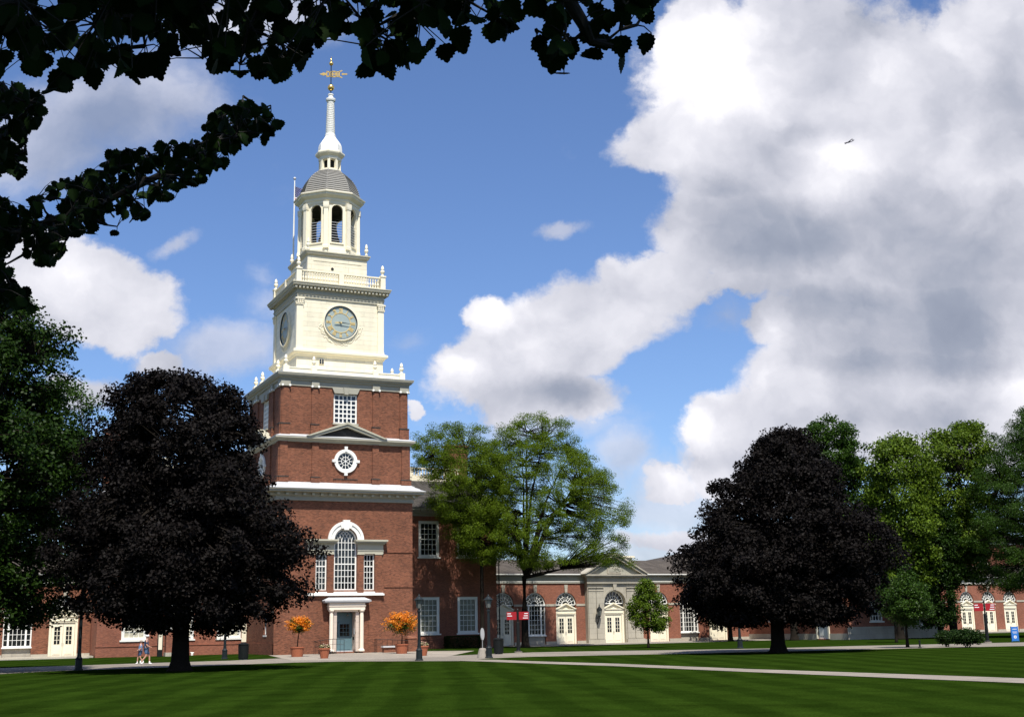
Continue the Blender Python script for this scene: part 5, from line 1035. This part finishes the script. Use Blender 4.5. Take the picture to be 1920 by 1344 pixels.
top2=[(975,-120),(1250,-120),(1240,30),(1195,60),(1150,75),(1115,60),(1085,120),(1060,110),(1050,130),(1030,135),(1000,95),(982,70),(990,45),(1010,20)]
bough(top2,100,(3.9,4.7),43,[(930,-50,4.3),(1060,-10,4.2),(1090,40,4.2),(1110,80,4.2),(1150,88,4.2)],6,singles=[(1052,138),(1166,120),(1214,84),(1222,-25),(1165,26),(1165,88),(1105,60),(1130,80),(1070,95),(1108,98)],nodes=45,down=.6)
mid=[(-40,395),(23,371),(77,366),(116,346),(143,338),(165,318),(186,296),(232,296),(286,277),(329,269),(360,250),(402,222),(426,205),(464,201),(499,209),(528,228),(522,252),(476,280),(441,306),(399,329),(360,358),(321,377),(286,379),(271,416),(240,422),(217,443),(197,462),(178,445),(128,445),(122,478),(85,505),(62,484),(20,482),(0,520),(-40,540)]
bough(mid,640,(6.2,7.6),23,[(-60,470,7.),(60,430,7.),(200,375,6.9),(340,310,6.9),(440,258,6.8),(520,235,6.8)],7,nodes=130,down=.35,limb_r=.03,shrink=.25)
leftc=[(-50,185),(0,178),(40,182),(75,190),(88,225),(85,262),(55,290),(45,330),(20,345),(-5,390),(-50,400)]
bough(leftc,170,(6.2,7.4),27,[(-80,300,6.9),(0,260,6.8),(60,220,6.8)],8,nodes=40,down=.5,limb_r=.02,shrink=.4)
leftd=[(-50,500),(20,520),(30,545),(60,570),(80,600),(70,625),(40,600),(10,590),(-50,600)]
bough(leftd,80,(6.0,7.0),28,[(-80,540,6.5),(0,545,6.5),(50,580,6.5)],9,nodes=30,down=.6,limb_r=.02,shrink=.4)
# main limbs reaching from the trunk to the boughs, and the canopy overhead
m=MB()
for e,z0 in ((atD(-60,-60,5.0),4.2),(atD(930,-50,4.3),5.0),(atD(-60,470,7.),2.7),(atD(-80,300,6.9),3.4),(atD(-80,540,6.5),2.4)):
    s=TB+np.array([.15,.15,z0]); m.tube([s,s*.5+e*.5+[0,0,.45],e],[.11,.07,.03],8)
CC=np.array([-33.5,-104.5,8.2]); rng=np.random.default_rng(99); ctr=[]
for i in range(26):
    a=rng.random()*6.28; r=5.5*math.sqrt(rng.random()); e=CC+np.array([r*math.cos(a),r*math.sin(a),rng.uniform(-1.2,2.2)]); ctr.append(e)
def visible(P):
    d=P-CAM; w=d@_fw; x=960+FPX*(d@_r2)/np.maximum(w,.01); y=672-FPX*(d@_u2)/np.maximum(w,.01); return (w>.05)&(x>-150)&(x<2070)&(y>-170)&(y<1500)
n=26000; P=rng.normal(size=(n,3)); P/=np.linalg.norm(P,axis=1,keepdims=True); P=P*rng.random((n,1))**.33*np.array([6.3,6.3,2.9])+CC; P=P[~visible(P)]
N=rng.normal(size=P.shape)*.6+[0,0,.8]; N/=np.linalg.norm(N,axis=1,keepdims=True); leafcloud('crown','leaf_green',OT,P,N,.20,rng=rng)
for e in ctr:
    s=TB+np.array([.6,.5,rng.uniform(4.5,7.5)]); q=(s+e)/2
    if not visible(np.array([e,q])).any(): m.tube([s,q,e],[.08,.05,.015],6)
m.build('limbs','bark_near',OT)
#==PART4==
# ================================================================== SKY, SUN, CAMERA
SUN_EL,SUN_AZ=R(60),R(192)   # azimuth clockwise from +Y
W=bpy.data.worlds.new('World'); S.world=W; W.use_nodes=True; nt=W.node_tree; nt.nodes.clear(); L=nt.links
def mth(op,a,b=None,c=None,clamp=False):
    n=nd(nt,'ShaderNodeMath',operation=op); n.use_clamp=clamp
    for i,v in enumerate((a,b,c)):
        if v is None: continue
        if isinstance(v,(int,float)): n.inputs[i].default_value=v
        else: L.new(v,n.inputs[i])
    return n.outputs[0]
tc=nd(nt,'ShaderNodeTexCoord'); dirv=tc.outputs['Generated']
sky=nd(nt,'ShaderNodeTexSky',sky_type='NISHITA'); sky.sun_disc=False; sky.sun_elevation=SUN_EL; sky.sun_rotation=SUN_AZ; sky.air_density=1.; sky.dust_density=.6; sky.ozone_density=1.6; sky.altitude=200
def dot(v):
    n=nd(nt,'ShaderNodeVectorMath',operation='DOT_PRODUCT'); L.new(dirv,n.inputs[0]); n.inputs[1].default_value=tuple(v); return n.outputs['Value']
fwd=mth('MAXIMUM',dot(HF),.06); uu=mth('DIVIDE',dot(_r),fwd); vv=mth('DIVIDE',dot((0,0,1)),fwd)
cmb=nd(nt,'ShaderNodeCombineXYZ'); L.new(uu,cmb.inputs[0]); L.new(vv,cmb.inputs[1]); uv=cmb.outputs[0]
def uvpx(x,y): d=ray(x,y); f=d@HF; return (d@_r)/f,d[2]/f
def noise(vec,scale,det,rough=.6,dist=0.,off=(0,0,0)):
    if off!=(0,0,0): a=nd(nt,'ShaderNodeVectorMath',operation='ADD'); L.new(vec,a.inputs[0]); a.inputs[1].default_value=off; vec=a.outputs[0]
    n=nd(nt,'ShaderNodeTexNoise'); n.inputs['Scale'].default_value=scale; n.inputs['Detail'].default_value=det; n.inputs['Roughness'].default_value=rough; n.inputs['Distortion'].default_value=dist; L.new(vec,n.inputs['Vector']); return n
# domain warp
wn=noise(uv,5.5,8,.62); w1=nd(nt,'ShaderNodeVectorMath',operation='SUBTRACT'); L.new(wn.outputs['Color'],w1.inputs[0]); w1.inputs[1].default_value=(.5,.5,.5)
w2=nd(nt,'ShaderNodeVectorMath',operation='MULTIPLY'); L.new(w1.outputs[0],w2.inputs[0]); w2.inputs[1].default_value=(.10,.10,0); w3=nd(nt,'ShaderNodeVectorMath',operation='ADD'); L.new(uv,w3.inputs[0]); L.new(w2.outputs[0],w3.inputs[1]); wuv=w3.outputs[0]
def blobs(lst,vec,mode='MAXIMUM'):
    out=None
    for (x,y,rx,ry,rot,w) in lst:
        u,v=uvpx(x,y); mp=nd(nt,'ShaderNodeMapping',vector_type='TEXTURE'); mp.inputs['Location'].default_value=(u,v,0); mp.inputs['Rotation'].default_value=(0,0,R(rot)); mp.inputs['Scale'].default_value=(rx/FPX*1.05,ry/FPX*1.08,1); L.new(vec,mp.inputs[0])
        g=nd(nt,'ShaderNodeTexGradient',gradient_type='SPHERICAL'); L.new(mp.outputs[0],g.inputs[0]); o=mth('MULTIPLY',g.outputs['Fac'],w); out=o if out is None else mth(mode,out,o)
    return out
CL=[(1580,220,520,350,-8,1.5),(1250,255,150,120,0,1.1),(1800,480,520,330,0,1.6),(1420,450,270,150,-15,1.3),(1300,70,130,170,0,1.3),
 (1060,630,330,140,24,1.2),(900,710,150,95,12,1.1),(915,590,70,60,0,1.0),(1010,750,220,80,0,1.0),(1215,525,160,95,0,1.1),(1350,540,150,50,0,.75),
 (1520,705,165,140,20,1.2),(1435,620,90,80,0,1.15),(1700,740,420,190,0,1.5),(1365,800,115,95,20,1.15),(1460,860,230,110,0,1.1),(1250,893,95,38,0,.75),(1260,1000,200,45,0,.7),(1860,60,200,160,0,1.),
 (170,560,220,120,-8,1.1),(60,480,150,90,0,1.),(250,610,100,80,0,.9),(150,745,110,50,0,.75),(300,690,70,30,0,.65),(778,790,24,22,0,.9)]
FA=[(200,200,330,170,5,1.),(60,260,260,150,0,1.),(330,190,180,110,0,.8),(480,30,260,90,0,1.),(415,670,150,70,0,1.),(500,590,110,70,0,.6),(330,455,70,26,25,.8),(1050,430,56,24,15,1.),(770,640,70,50,0,.45),(470,530,70,60,0,.4),(1170,850,70,70,0,1.),(1250,930,170,90,0,1.),(1220,1030,240,60,0,1.),(1350,590,120,60,0,.6),(1000,800,260,40,0,.8),(1170,770,60,40,0,.3)]
dens=blobs(CL,wuv); dfa=blobs(FA,wuv)
n1=noise(wuv,7,12,.60); n1o=noise(wuv,7,5,.5,off=(-.022,.030,0)); n1s=noise(wuv,7,5,.5); n2=noise(uv,26,9,.66)
val=mth('ADD',dens,mth('MULTIPLY',mth('SUBTRACT',n1.outputs['Fac'],.5),1.0)); val=mth('ADD',val,mth('MULTIPLY',mth('SUBTRACT',n2.outputs['Fac'],.5),.38))
def sm(v,a,b):
    n=nd(nt,'ShaderNodeMapRange',interpolation_type='SMOOTHSTEP'); n.inputs['From Min'].default_value=a; n.inputs['From Max'].default_value=b; L.new(v,n.inputs['Value']); return n.outputs[0]
mask=sm(val,.19,.44)
vf=mth('ADD',dfa,mth('MULTIPLY',mth('SUBTRACT',n1.outputs['Fac'],.5),1.1)); vf=mth('ADD',vf,mth('MULTIPLY',mth('SUBTRACT',n2.outputs['Fac'],.5),.3)); mask=mth('MAXIMUM',mask,mth('MULTIPLY',sm(vf,.10,.75),.66))
# clouds elsewhere in the sky (behind and beside the view)
gn=noise(dirv,2.4,9,.6); gm=nd(nt,'ShaderNodeMapRange',interpolation_type='SMOOTHSTEP'); gm.inputs['From Min'].default_value=.52; gm.inputs['From Max'].default_value=.62; L.new(gn.outputs['Fac'],gm.inputs['Value'])
side=nd(nt,'ShaderNodeMapRange',interpolation_type='SMOOTHSTEP'); side.inputs['From Min'].default_value=.55; side.inputs['From Max'].default_value=.8; L.new(mth('ABSOLUTE',uu),side.inputs['Value']); gmask=mth('MULTIPLY',gm.outputs[0],side.outputs[0])
DK=[(1420,430,300,110,-8,1.0),(1660,600,430,130,0,1.0),(1760,470,360,170,0,.75),(1350,350,150,80,0,.6),(1680,670,300,60,0,.8),(1870,190,260,200,0,.5),(1050,745,240,50,0,.65),(1620,790,420,60,0,.35),(1500,300,110,90,0,.35),(200,250,300,170,0,.75),(120,610,150,50,0,.3),(1330,860,130,35,0,.45),(1500,850,200,60,0,.35)]
BR=[(1330,120,210,220,10,.9),(1570,310,140,100,0,1.0),(1640,130,110,110,0,.5),(1165,250,60,70,0,.4),(920,590,80,60,0,.7),(850,705,90,50,0,.5),(1000,640,170,70,20,.35),(1440,630,80,75,0,.7),(1310,790,100,70,0,.6),(1340,740,80,60,0,.5),(150,530,160,60,0,.35),(1200,590,140,60,0,.3),(1900,720,120,40,0,.4),(1050,580,140,50,20,.3),(1250,885,110,35,0,.45),(1230,985,120,30,0,.35)]
w4=nd(nt,'ShaderNodeVectorMath',operation='SCALE'); L.new(w2.outputs[0],w4.inputs[0]); w4.inputs['Scale'].default_value=.7; w5=nd(nt,'ShaderNodeVectorMath',operation='ADD'); L.new(uv,w5.inputs[0]); L.new(w4.outputs[0],w5.inputs[1])
dk=sm(blobs(DK,w5.outputs[0]),.0,.75); br=sm(blobs(BR,w5.outputs[0]),.0,.75)
emb=mth('SUBTRACT',n1s.outputs['Fac'],n1o.outputs['Fac'])
sh=mth('SUBTRACT',mth('MULTIPLY',br,.48),mth('MULTIPLY',dk,.57)); sh=mth('ADD',sh,mth('MULTIPLY',emb,2.0)); sh=mth('ADD',sh,mth('MULTIPLY',mth('SUBTRACT',n2.outputs['Fac'],.5),.22)); sh=mth('MULTIPLY',mth('ADD',sh,.92),.769,clamp=True)
cr=nd(nt,'ShaderNodeValToRGB'); L.new(sh,cr.inputs[0]); e=cr.color_ramp.elements; K=8.6
e[0].position=0.; e[0].color=(.27,.305,.40,1); e[1].position=1.; e[1].color=(.95,.94,.99,1)
for p,c in ((.25,(.335,.37,.465,1)),(.46,(.47,.49,.575,1)),(.65,(.62,.63,.71,1)),(.85,(.78,.78,.85,1))): q=cr.color_ramp.elements.new(p); q.color=c
cs=nd(nt,'ShaderNodeVectorMath',operation='SCALE'); L.new(cr.outputs[0],cs.inputs[0]); cs.inputs['Scale'].default_value=K
# tint of the clear sky
st=nd(nt,'ShaderNodeVectorMath',operation='MULTIPLY'); L.new(sky.outputs[0],st.inputs[0]); st.inputs[1].default_value=(.81,.95,1.22)
m1=nd(nt,'ShaderNodeMixRGB'); L.new(mth('MAXIMUM',mask,gmask),m1.inputs[0]); L.new(st.outputs[0],m1.inputs[1]); L.new(cs.outputs[0],m1.inputs[2])
bg=nd(nt,'ShaderNodeBackground'); bg.inputs['Strength'].default_value=.085; L.new(m1.outputs[0],bg.inputs[0]); ow=nd(nt,'ShaderNodeOutputWorld'); L.new(bg.outputs[0],ow.inputs[0])
W.cycles.sampling_method='MANUAL'; W.cycles.sample_map_resolution=1024
sl=bpy.data.lights.new('sun','SUN'); sl.energy=4.7; sl.angle=R(.53); sl.color=(1.,.955,.88); so=bpy.data.objects.new('sun',sl); COL.objects.link(so)
sd=Vector((math.sin(SUN_AZ)*math.cos(SUN_EL),math.cos(SUN_AZ)*math.cos(SUN_EL),math.sin(SUN_EL))); so.rotation_euler=sd.to_track_quat('Z','Y').to_euler(); so.location=(0,-60,90)
cd=bpy.data.cameras.new('camera'); co=bpy.data.objects.new('camera',cd); COL.objects.link(co); S.camera=co
cd.sensor_fit='HORIZONTAL'; cd.sensor_width=36; cd.lens=36*FPX/1920; cd.clip_start=.1; cd.clip_end=6000
mt=Matrix(((_r2[0],_u2[0],-_fw[0],CAM[0]),(_r2[1],_u2[1],-_fw[1],CAM[1]),(_r2[2],_u2[2],-_fw[2],CAM[2]),(0,0,0,1))); co.matrix_world=mt
S.render.engine='CYCLES'; S.render.resolution_x=1024; S.render.resolution_y=716
S.view_settings.view_transform='Standard'; S.view_settings.look='None'; S.view_settings.gamma=1; S.view_settings.exposure=.55
S.cycles.max_bounces=6; S.cycles.transparent_max_bounces=8; S.cycles.use_denoising=True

## The exercise
Give the count of lines in the data above that hold the string "shrink", with no additional words.

## Finished answer
3